Começa com 50 euros mensais para as latas de leite na farmácia, 85 euros para a consulta numa pediatra particular, 70 euros para uma das muitas doses de vacinas incentivadoramente fora do plano de vacinação nacional. A farmácia é a segunda casa de uma recém-mamã onde mensalmente contribui com a dízima. Quem não tem seguro de saúde, fica com o rabo quadrado das cadeiras miseráveis dos centros públicos. E pede o papelinho de justificação por ter faltado a manhã toda ao trabalho.
Veja-se a lista de artigos a comprar para quem vai ser mãe pela primeira vez. Mesmo comprando tudo de marca branca, em promoção ou nas feiras de bebés, difícil será não puxar do cartão de crédito. “Posso prescindir do soro fisiológico?" Sim, substitua por água. “Posso prescindir das compressas?” Sim, substitua por algodão, do mais baratucho e depois retire os fiapos que ficaram colados na cara do bebé com a unha. “Posso prescindir do aspirador nasal?" Sim, use soro. Não, já prescindiu do soro, use água. “Detergente específico para roupa do bebé?" Modernices, use sabão azul e branco.
Simplificamos a lista e a criança nasce. E a sociedade presenteia-a com quatro meses de licença maternal a 100% de remuneração. OBRIGADA! Se quiser mais um mês, pode tirar, mas já não recebe por inteiro. Breve dúvida maternal: o bebé ou o dinheiro?
“Posso prescindir da creche?" NÃO. “Então, faça o favor de pagar 350 euros mensais e se vier buscar o bebé depois das 17h30 paga mais.” Perfeito, saindo às 18h30 do trabalho, os pais ficam muito bem vistos pelo chefe. E garantem que não serão promovidos enquanto a criança andar de gatas. Mas talvez mantenham o emprego. “Não tem que chegue para pagar a creche? Ponha a criança numa creche social, só paga em função do rendimento e basta esperar dois anos para ter vaga”. Ah... se calhar é melhor ir fazercastings para anúncios de mães que chegam atrasadas para ir buscar os filhos que confiam nelas.
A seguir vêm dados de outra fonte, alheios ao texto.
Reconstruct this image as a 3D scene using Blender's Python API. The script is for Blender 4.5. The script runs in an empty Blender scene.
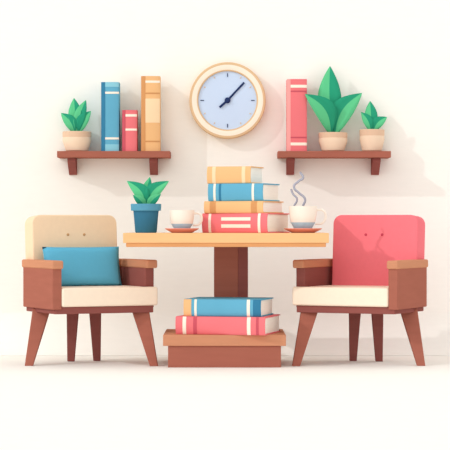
import bpy, bmesh, math
from mathutils import Vector, Matrix
D=11.0; S=180.0; EYE=142/180.0
WY=1.18   # wall plane
def K(y): return (D+y)/D/S
def X(px,y): return (px-225)*K(y)
def Z(py,y): return EYE-(py-225)*K(y)
sc=bpy.context.scene
sc.view_settings.view_transform='Standard'
sc.view_settings.look='None'

def lin(c):
    c=c/255.0
    return c/12.92 if c<=0.04045 else ((c+0.055)/1.055)**2.4
MATS={}
def mat(name,rgb,rough=0.85,var=0.02,scale=6,stretch=(1,1,1),spec=0.03):
    if name in MATS: return MATS[name]
    m=bpy.data.materials.new(name); m.use_nodes=True
    nt=m.node_tree; b=nt.nodes['Principled BSDF']
    b.inputs['Roughness'].default_value=rough
    b.inputs['Specular IOR Level'].default_value=spec
    tc=nt.nodes.new('ShaderNodeTexCoord'); mp=nt.nodes.new('ShaderNodeMapping')
    mp.inputs['Scale'].default_value=stretch
    n=nt.nodes.new('ShaderNodeTexNoise'); n.inputs['Scale'].default_value=scale; n.inputs['Detail'].default_value=3
    r=nt.nodes.new('ShaderNodeValToRGB')
    c=[lin(v) for v in rgb]
    r.color_ramp.elements[0].position=0.3; r.color_ramp.elements[1].position=0.7
    r.color_ramp.elements[0].color=[v*(1-var) for v in c]+[1]
    r.color_ramp.elements[1].color=[min(1,v*(1+var)) for v in c]+[1]
    nt.links.new(tc.outputs['Object'],mp.inputs['Vector']); nt.links.new(mp.outputs[0],n.inputs['Vector'])
    nt.links.new(n.outputs['Fac'],r.inputs['Fac']); nt.links.new(r.outputs['Color'],b.inputs['Base Color'])
    MATS[name]=m; return m
WOOD=mat('walnut_wood',(168,102,86),var=.04,scale=5,stretch=(1,1,8))
WOODD=mat('walnut_dark_shaded',(146,86,80),var=.04,scale=5,stretch=(1,1,8))  # darker walnut tone; paints shade on far arm panels and the stem strip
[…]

But it’s not about the money! Parece que é mas não é. A grande comédia parental, de que todos fazemos parte, é que não temos tempo para ter filhos.
Fazemos contas à vida para ter filhos para depois os deixar em algum lado. Temos filhos para perguntar “Onde é que o ponho agora?”. Temos filhos para os levar de manhã à escola e os recolher à noite. Temos filhos para os ver dormir.
É tão bom ter filhos que, quase todos, queremos um. Claro que damos um jeitinho e lá arranjamos um pé de meia para o dia-a-dia. Mas o que falta nas prateleiras do supermercado são promoções de tempo: na compra de um pacote de fraldas, oferta de duas horas para estar com o seu bebé. O que falta nas farmácias é uma vacina contra os atrasos. Não adianta comprar compressas se não temos tempo. 
Sou rainha no meu país: tenho uma filha, um quarto só para ela, tenho emprego onde ganho bem mais que o ordenado mínimo e conto com a ajuda das avós. E esta sociedade diz-me para ficar radiante e não me queixar, pois desejar mais tempo para estar com ela não está previsto na legislação. E muito menos nas mentalidades. Para já, vou esperar para ver que novas medidas de incentivo à natalidade vão sair da cartola. Para perceber se terei tempo para imaginar um segundo filho.